10 Types Of People You Will Find In A Trotro

Trotros will make it into top 10 economic saviours for the modern day Ghanaian. Taxis are usually a luxury and we savour every second of it when we can but for those of us who are regulars in the Sprinters and Urvans we know they are good to us. If you are a regular, you also know there are some characters that you are likely to meet on a Trotro ride at one point in your life. Here are 10 of them.


The Mate With Body Odour

Nobody deserves this

Of course we have to start from the most traumatic. It is just ironic that the one who moves about the most is the one who messes up the entire atmosphere. It’s so rampant that I’ve wondered if all the mates decided at a GPRTU meeting to stop using deodorant.


The Preacher

‘I will be asking for voluntary offering but right after guilt tripping you with a few bible verses’

At one point in your life, you’ve sat in a trotro hoping for some peace and quiet only for a smartly dressed young man holding a bible to get in and take the car into higher realms. They used to spit all over people but somehow have learned how to block it all with the bible. Most of them won’t ask for money but you know you have to give something when he is done with his sermon on ‘giving to the Lord’

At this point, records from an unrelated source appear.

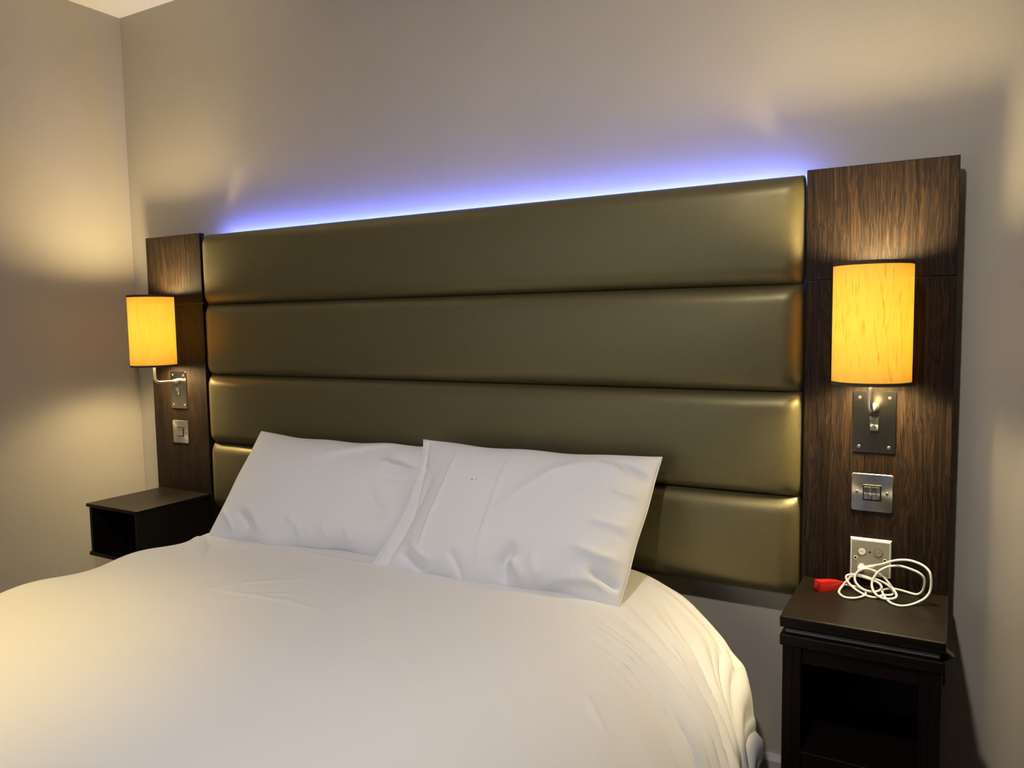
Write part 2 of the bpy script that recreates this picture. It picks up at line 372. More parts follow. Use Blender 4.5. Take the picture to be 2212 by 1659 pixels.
# ---------------------------------------------------------------- wall lamps
def wall_lamp(cx, label):
    L = thing('wall_lamp', (cx, 0, .161), label, 'lamp', 'bedside wall lamps')
    pl = obj('mounting_plate', plate(cx, .161, .0885, .1388, 0, -.003, .003), M_NICKEL, L, (cx, 0, .161))
    for sx in (-.0307, .0307):
        for z in (.2168, .1053): screw(cx + sx, z, -.003, pl, .0034)
    fr = obj('switch_surround', plate(cx + .0003, .1562, .0212, .0345, -.003, -.0042, .001), M_BLACK, pl)
    rocker(cx + .0003, .1562, .0160, .0285, -.0042, pl)
    # arm: out of the plate, round the bend and up into the shade
    ya = -.100; pts = [(cx, -.003, .1955), (cx, -.03, .1955), (cx, -.060, .1955), (cx, ya + .020, .1960)]
    for k in range(1, 8):
        a = math.pi / 2 * k / 8; pts.append((cx, ya + .02 - .02 * math.sin(a), .1960 + .02 * (1 - math.cos(a))))
    pts += [(cx, ya, .216), (cx, ya, .262), (cx, ya, .27)]
    obj('arm', tube(pts, .0052, 14), M_CHROME, L, smooth=True)
    obj('arm_collar', tube([(cx, -.002, .1955), (cx, -.010, .1955), (cx, -.022, .1955)], [.0095, .0095, .0062], 18), M_CHROME, L, smooth=True)
    obj('lamp_holder', tube([(cx, ya, .262), (cx, ya, .286)], .014, 18), M_WPLAST, L, smooth=True)
    z0, z1, r = .2555, .5125, .0782
    bm = bmesh.new(); n = 64
    A = [bm.verts.new((cx + r * math.cos(2 * math.pi * k / n), ya + r * math.sin(2 * math.pi * k / n), z0)) for k in range(n)]
    B = [bm.verts.new((cx + r * math.cos(2 * math.pi * k / n), ya + r * math.sin(2 * math.pi * k / n), z1)) for k in range(n)]
    for k in range(n): bm.faces.new((A[k], A[(k + 1) % n], B[(k + 1) % n], B[k]))
    sh = obj('shade', bm, M_SHADE, L, smooth=True)
    for za, zb in ((z0 - .0005, z0 + .0065), (z1 - .0075, z1 + .0005)):
        bm = bmesh.new(); rings = []
        for rr, z in ((r + .0008, za), (r + .0008, zb), (r - .0008, zb), (r - .0008, za)):
            rings.append([bm.verts.new((cx + rr * math.cos(2 * math.pi * k / n), ya + rr * math.sin(2 * math.pi * k / n), z)) for k in range(n)])
        for q in range(4):
            for k in range(n): bm.faces.new((rings[q][k], rings[q][(k + 1) % n], rings[(q + 1) % 4][(k + 1) % n], rings[(q + 1) % 4][k]))
        obj('trim_band', bm, M_TRIM, sh)
    ring = tube([(cx + .0772 * math.cos(a), ya + .0772 * math.sin(a), .259) for a in np.linspace(0, 2 * math.pi, 33)], .0012, 6)
    for k in range(3):
        a = 2 * math.pi * k / 3 + .5; tube([(cx + .005 * math.cos(a), ya + .005 * math.sin(a), .264), (cx + .0772 * math.cos(a), ya + .0772 * math.sin(a), .259)], .0012, 6, bm=ring)
    obj('shade_carrier', ring, M_CHROME, L)
    for zb in (.300, .384, .468):      # a long tubular bulb
        d = bpy.data.lights.new('bulb_light', 'POINT'); d.energy = 12.5; d.color = (1, .79, .42); d.shadow_soft_size = .03
        lo = bpy.data.objects.new('bulb_light', d); COL.objects.link(lo); lo.parent = L; lo.location = Vector((cx, ya, zb + Z0)) - wloc(L)
    return L
def rocker(cx, cz, w_, h_, y, parent, tilt=.0018):
    bm = box(cx - w_ / 2, cx + w_ / 2, y - .0030, y + .001, cz - h_ / 2, cz + h_ / 2, .0007, 2)
    for v in bm.verts:
        if v.co.y < y: v.co.y -= tilt * abs((v.co.z - cz) / (h_ / 2)) * (1.6 if v.co.z > cz else .5)
    bmesh.ops.subdivide_edges(bm, edges=[e for e in bm.edges if abs(e.verts[0].co.z - e.verts[1].co.z) > h_ * .8], cuts=1)
    for v in bm.verts:
        if abs(v.co.z - cz) < h_ * .1 and v.co.y < y: v.co.y = y - .0026
    return obj('rocker', bm, M_STEEL, parent, (cx, y, cz))
wall_lamp(-2.3803, 'lit yellow drum wall lamp on the left panel beside the room corner')
wall_lamp(.0016, 'lit yellow drum wall lamp on the right panel above the bedside cabinet')

# ---------------------------------------------------------------- light switches
def switch(cx, cz, label):
    s = thing('light_switch', (cx, 0, cz), label, 'switch', 'double rocker switches by the bed')
    obj('plate', plate(cx, cz, .086, .086, 0, -.0032, .0045, .001), M_STEEL, s, (cx, 0, cz))
    obj('surround', plate(cx + .0003, cz, .0385, .0365, -.0032, -.0044, .001), M_BLACK, s)
    for k in (-1, 1): rocker(cx + .0003 + k * .0085, cz, .0158, .0292, -.0044, s)
    for k in (-1, 1): screw(cx + k * .0311, cz + .0006, -.0032, s, .0030, M_STEEL)
switch(-2.3811, .003, 'brushed steel double light switch low on the left panel')
switch(0, 0, 'brushed steel double light switch on the right panel between lamp and call point')

# ---------------------------------------------------------------- call point and its lead
def text_mesh(s, size, parent, cx, y, cz, mat):
    cu = bpy.data.curves.new('lettering', 'FONT'); cu.body = s; cu.size = size; cu.align_x = 'CENTER'; cu.align_y = 'CENTER'; cu.extrude = .00008; cu.resolution_u = 2
    tmp = bpy.data.objects.new('lettering', cu); COL.objects.link(tmp)
    me = bpy.data.meshes.new_from_object(tmp.evaluated_get(bpy.context.evaluated_depsgraph_get()))
    bpy.data.objects.remove(tmp); me.materials.clear(); me.materials.append(mat)
    o = bpy.data.objects.new('lettering', me); COL.objects.link(o); o.parent = parent; o.rotation_euler = (math.pi / 2, 0, 0)
    o.location = Vector((cx, y, cz + Z0)) - wloc(parent)
    return o
cp = thing('call_point', (.0003, 0, -.149), 'white and grey wall plate with CALL and RESET buttons above the bedside cabinet', 'call point')
def call_plate():
    bm = bmesh.new(); c = (.0003, -.149); r0, r1 = .043, .0408
    lay = []
    for y, h in ((0, r0), (-.005, r0), (-.0105, r1)):
        lay.append([bm.verts.new((c[0] + sx * h, y, c[1] + sz * h)) for sx, sz in ((-1, -1), (1, -1), (1, 1), (-1, 1))])
    for a, b in zip(lay, lay[1:]):
        for k in range(4): bm.faces.new((a[k], a[(k + 1) % 4], b[(k + 1) % 4], b[k]))
    bm.faces.new(lay[0][::-1]); bm.faces.new(lay[-1]); return bm
obj('plate', call_plate(), M_WPLAST, cp, (.0003, 0, -.149))
obj('face_film', plate(.0003, -.1495, .0785, .0775, -.0104, -.0108, .001, .0001), M_GFACE, cp)
for bx_, mat, s in ((-.0172, M_WPLAST, 'CALL'), (.0166, M_GBUT, 'RESET')):
    bt = obj('button', disc(bx_, -.1352, .0082, -.0106, -.0118), mat, cp, (bx_, -.0106, -.1352))
    bm = tube([(bx_ + .0086 * math.cos(a), -.0112, -.1352 + .0086 * math.sin(a)) for a in np.linspace(0, 2 * math.pi, 37)], .0006, 6)
    obj('ring', bm, M_RING, bt)
    text_mesh(s, .0052 if s == 'CALL' else .0043, bt, bx_, -.01185, -.1352, M_INK)
obj('indicator', disc(-.0006, -.1354, .0022, -.0106, -.0112), M_BLACK, cp)
for sx in (-.0305, .0303):
    bm = tube([(sx + .0034 * math.cos(a), -.0110, -.1513 + .0034 * math.sin(a)) for a in np.linspace(0, 2 * math.pi, 25)], .0007, 6)
    sc_ = obj('screw', disc(sx, -.1513, .0030, -.0104, -.0112), M_BLACK, cp, (sx, -.0106, -.1513)); obj('screw_recess_rim', bm, M_WPLAST, sc_)
obj('jack_socket', tube([(-.0177, -.0106, -.171), (-.0177, -.0125, -.171)], .0075, 24), M_WPLAST, cp)

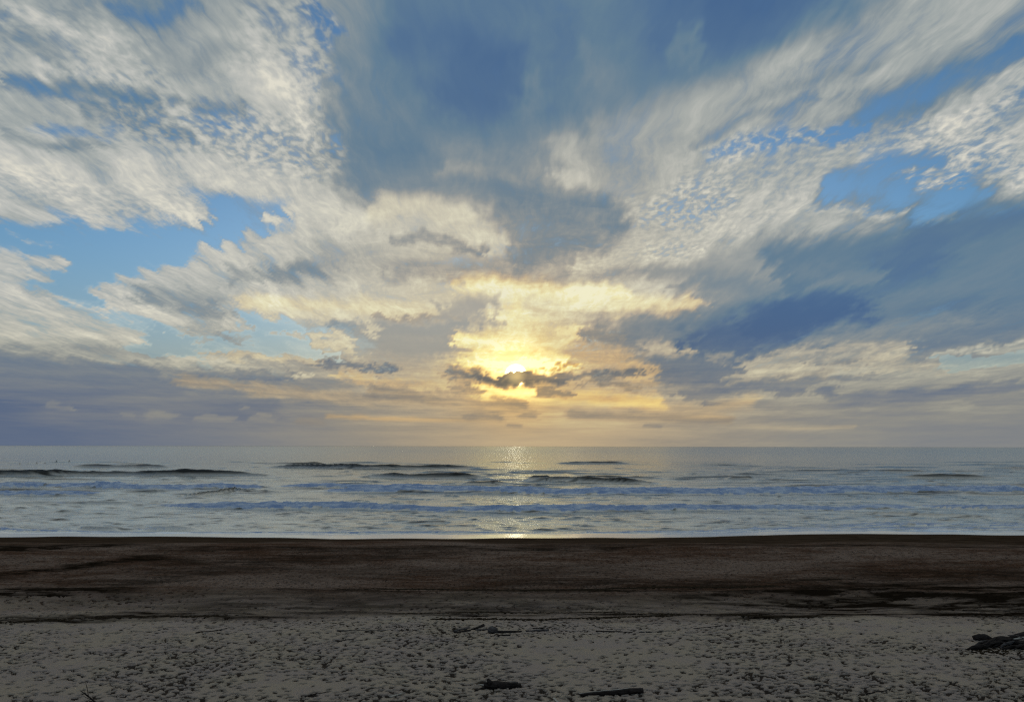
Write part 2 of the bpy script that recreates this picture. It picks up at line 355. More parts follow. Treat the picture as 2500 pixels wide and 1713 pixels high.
for pts, w, soft, val in ST:
    box = (uu > min(p[0] for p in pts) - 3 * w) & (uu < max(p[0] for p in pts) + 3 * w) & (vv > min(p[1] for p in pts) - 3 * w) & (vv < max(p[1] for p in pts) + 3 * w) & (zf > .2)
    idx = np.nonzero(box)[0]
    if not len(idx): continue
    d = seg_dist(uu[idx], vv[idx], pts)
    m = sm(w * (1.35 + .9 * soft), w * (.55 - .55 * soft), d)
    for k, x in val.items():
        A = dict(c=cov, l=lum, p=puf, w=warm, W=warm)[k]
        if k == 'w': A[idx] = np.maximum(A[idx], A[idx] * (1 - m) + x * m)
        else: A[idx] = A[idx] * (1 - m) + x * m
# outside the part seen: noise cloud, its tone shaped to light sea and sand
og = fbm(PX * .8 + 9, PY * .8, 77, 4, .5)
lumo = np.clip(.50 - .32 * sm(.5, -.8, D @ SUND) + .30 * og, .05, .7); covo = np.clip(.95 + 1.2 * fbm(PX * .6, PY * .6 + 3, 91, 3), .1, 1)
inside = front * sm(-260, -20, u) * sm(2583, 2343, u) * sm(-300, -20, v)
lum = lum * inside + lumo * (1 - inside); cov = cov * inside + covo * (1 - inside); puf = puf * inside + .35 * (1 - inside)
warm = warm * inside + .14 * (1 - inside)

m = NT('cloud_deck')
geo = m.n('NewGeometry')
dirn = m.n('VectorMath', {0: geo.outputs['Position']}, operation='NORMALIZE').outputs[0]
sep = m.n('SeparateXYZ', {0: dirn})
zz = m.add(m.math('MAXIMUM', sep.outputs[2], 0.0), .10)
P = m.n('CombineXYZ', {0: m.math('DIVIDE', sep.outputs[0], zz), 1: m.math('DIVIDE', sep.outputs[1], zz), 2: 0.0}).outputs[0]
c_, l_, p_, w_ = m.attr('cover'), m.attr('brightness'), m.attr('puffs'), m.attr('warmth')
calm_ = m.math('MULTIPLY', m.math('MINIMUM', p_, 0.0), .88)
calm_ = m.add(calm_, 1.0)
p_ = m.math('MAXIMUM', p_, 0.0)
# wisps, drawn out along the wind
warpn = m.n('TexNoise', {'Vector': P, 'Scale': 3.0, 'Detail': 3.0})
wv = m.n('VectorMath', {0: warpn.outputs[1], 1: (.5, .5, .5)}, operation='SUBTRACT').outputs[0]
Pw = m.n('VectorMath', {0: wv, 1: (.15, .35, 0), 2: P}, operation='MULTIPLY_ADD').outputs[0]
n1 = m.noise(m.mapv(Pw, (8.0, 1.9, 1)), 1.0, 9, .60)
hn = m.noise(m.mapv(m.n('VectorMath', {0: wv, 1: (.10, .10, .06), 2: dirn}, operation='MULTIPLY_ADD').outputs[0], (7.0, 7.0, 34.0), 0.0), 1.0, 9, .60)
hw_ = m.mul(m.mr(m.math('ABSOLUTE', sep.outputs[0]), .34, .10), m.mr(sep.outputs[2], .44, .26))
hw_ = m.mul(hw_, .85)
n1 = m.add(m.mul(n1, m.sub(1.0, hw_)), m.mul(hn, hw_))
n2 = m.noise(m.mapv(Pw, (36.0, 7.0, 1), .12), 1.0, 8, .64)
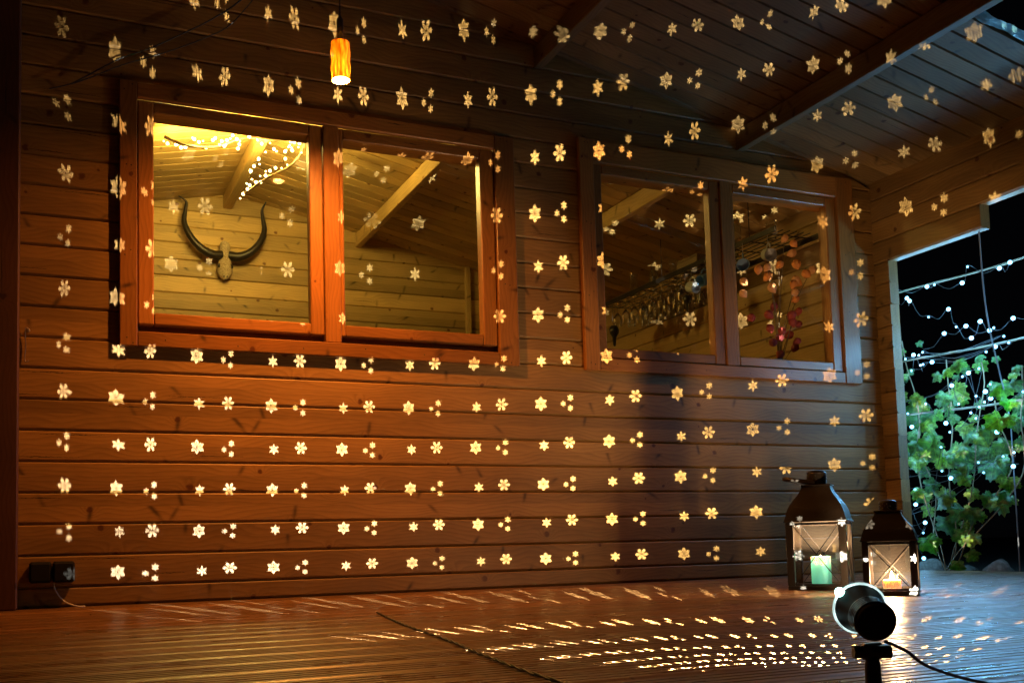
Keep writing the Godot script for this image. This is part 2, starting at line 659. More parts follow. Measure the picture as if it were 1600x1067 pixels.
	pb.bar(Vector3(-0.30, FLOOR, 0.002), Vector3(-0.112, 2.80, 0.12), 0.006, off())
	put("post", pb.done(), M.post, post)
	window(cabin, 0.29, 2.25, 0.917, 2.125, [[0.438, 1.157, 0.37, 1.222], [1.326, 2.058, 1.306, 2.135]], 1.075, 1.995, 0.08, 0.105)
	window(cabin, 2.642, 4.562, 0.918, 2.19, [[2.785, 3.497, 2.735, 3.565], [3.667, 4.358, 3.64, 4.43]], 1.045, 2.005, 0.085, 0.12)

func window(cabin: Node3D, x0: float, x1: float, y0: float, y1: float, sashes: Array, g0: float, g1: float, left: float, right: float) -> void:
	var w := node("window", cabin)
	var f: Array = M.frame
	var add := func(called: String, a: Vector3, b: Vector3, bev: float, parent: Node) -> void:
		var m := MB.new()
		m.bar(a, b, bev, off())
		put(called, m.done(), f[rng.randi() % 4], parent)
	# casing boards over the logs
	var s0: float = sashes[0][2]
	var s1: float = sashes[1][3]
	add.call("casing", Vector3(x0, y0, 0.0005), Vector3(s0 - 0.004, y1, 0.032), 0.004, w)
	add.call("casing", Vector3(s1 + 0.004, y0, 0.0005), Vector3(x1, y1, 0.032), 0.004, w)
	add.call("casing", Vector3(s0 - 0.0035, y0 + 0.001, 0.0005), Vector3(s1 + 0.0035, y0 + 0.068, 0.030), 0.004, w)
	add.call("casing", Vector3(s0 - 0.0035, g1 + 0.058, 0.0005), Vector3(s1 + 0.0035, y1 - 0.001, 0.030), 0.004, w)
	# lining of the opening behind the sashes
	add.call("jamb", Vector3(s0 - 0.03, y0 + 0.03, -0.12), Vector3(s0 + 0.012, g1 + 0.08, -0.045), 0.002, w)
	add.call("jamb", Vector3(s1 - 0.012, y0 + 0.03, -0.12), Vector3(s1 + 0.03, g1 + 0.08, -0.045), 0.002, w)
	add.call("jamb", Vector3(s0 + 0.0125, g1 + 0.012, -0.12), Vector3(s1 - 0.0125, g1 + 0.08, -0.045), 0.002, w)
	add.call("sill", Vector3(s0 + 0.0125, y0 + 0.03, -0.12), Vector3(s1 - 0.0125, g0 - 0.02, -0.046), 0.002, w)
	# middle post between the two sashes
	var m0: float = sashes[0][3]
	var m1: float = sashes[1][2]
	add.call("mullion", Vector3(m0 + 0.003, y0 + 0.0685, -0.11), Vector3(m1 - 0.003, g1 + 0.0575, 0.026), 0.004, w)
	var nail := MB.new()
	nail.lathe(PackedVector2Array([Vector2(0, 0.0012), Vector2(0.0028, 0.0009), Vector2(0.0035, 0.0)]), 8, Transform3D(Basis(Vector3(1, 0, 0), PI / 2), Vector3.ZERO))
	var nm := nail.done()
	for x in [(x0 + s0) * 0.5 - 0.014, (x0 + s0) * 0.5 + 0.014, (x1 + s1) * 0.5 - 0.014, (x1 + s1) * 0.5 + 0.014]:
		for y in [y0 + 0.03, y0 + 0.42, y0 + 0.80, y1 - 0.03]:
			put("nail_head", nm, M.iron, w, Transform3D(Basis.IDENTITY, Vector3(x + rng.randf_range(-0.006, 0.006), y + rng.randf_range(-0.02, 0.02), 0.0318)))
	for k in 6:
		put("nail_head", nm, M.iron, w, Transform3D(Basis.IDENTITY, Vector3(s0 + 0.12 + (s1 - s0 - 0.24) * k / 5.0 + rng.randf_range(-0.02, 0.02), y0 + 0.034 + rng.randf_range(-0.012, 0.012), 0.0298)))
	for s in sashes:
		var za := -0.042
		var zb := 0.016
		add.call("sash_stile", Vector3(s[2], g0 - 0.055, za), Vector3(s[0], g1 + 0.052, zb), 0.005, w)
		add.call("sash_stile", Vector3(s[1], g0 - 0.055, za), Vector3(s[3], g1 + 0.052, zb), 0.005, w)
		add.call("sash_rail", Vector3(s[0] + 0.0005, g0 - 0.054, za + 0.001), Vector3(s[1] - 0.0005, g0, zb - 0.001), 0.005, w)
		add.call("sash_rail", Vector3(s[0] + 0.0005, g1, za + 0.001), Vector3(s[1] - 0.0005, g1 + 0.051, zb - 0.001), 0.005, w)
		var g := MB.new()
		g.quad(Vector3(s[0], g0, 0), Vector3(s[1], g0, 0), Vector3(s[1], g1, 0), Vector3(s[0], g1, 0), Vector3(0, 0, 1))
		put("pane", g.done(), M.pane, w, Transform3D(Basis.IDENTITY, Vector3(0, 0, -0.012)))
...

The One Who Falls Asleep… On You

There will be that one person who is so sleepy that you will have to play mattress for them. Fight the urge to give them a knock.


The Drug Seller


The drugs they sell cure everything and cost close to nothing. Somehow there is always someone in the car who has used it before and will testify.


The Speed Complainers

The moment the driver almost bumps into another car, he is going to get it. Even if it’s not his fault. A little too much wind in the car means the driver is trying to kill everyone and he will get the insults of his life.


The Guy Who Is Loud On His Phone

He will draw you into his phone call by shouting out everything he is saying on the phone.


The One Trying To See What You’re Doing On Your Phone

The way to deal with this one is to write an insult to him so he can read. It works magic.


The Person Who Keeps Lying About Where They Are

The bus just got to Lapaz but this guy says he is at Accra Mall. It is amazing how they do it with no shame.


That Person Who Won’t  Just Slide Over For You To Sit

He can just move over for you to sit down but he’d rather get up and turn sideways for you to go into the corner because he loves his spot and he won’t give it up for you.


Miss I-Have-To-Buy-Evereything-I-See

She will buy bofrot or Adinkra Pie with Fanice because, well the hawker was just there and the money was just here.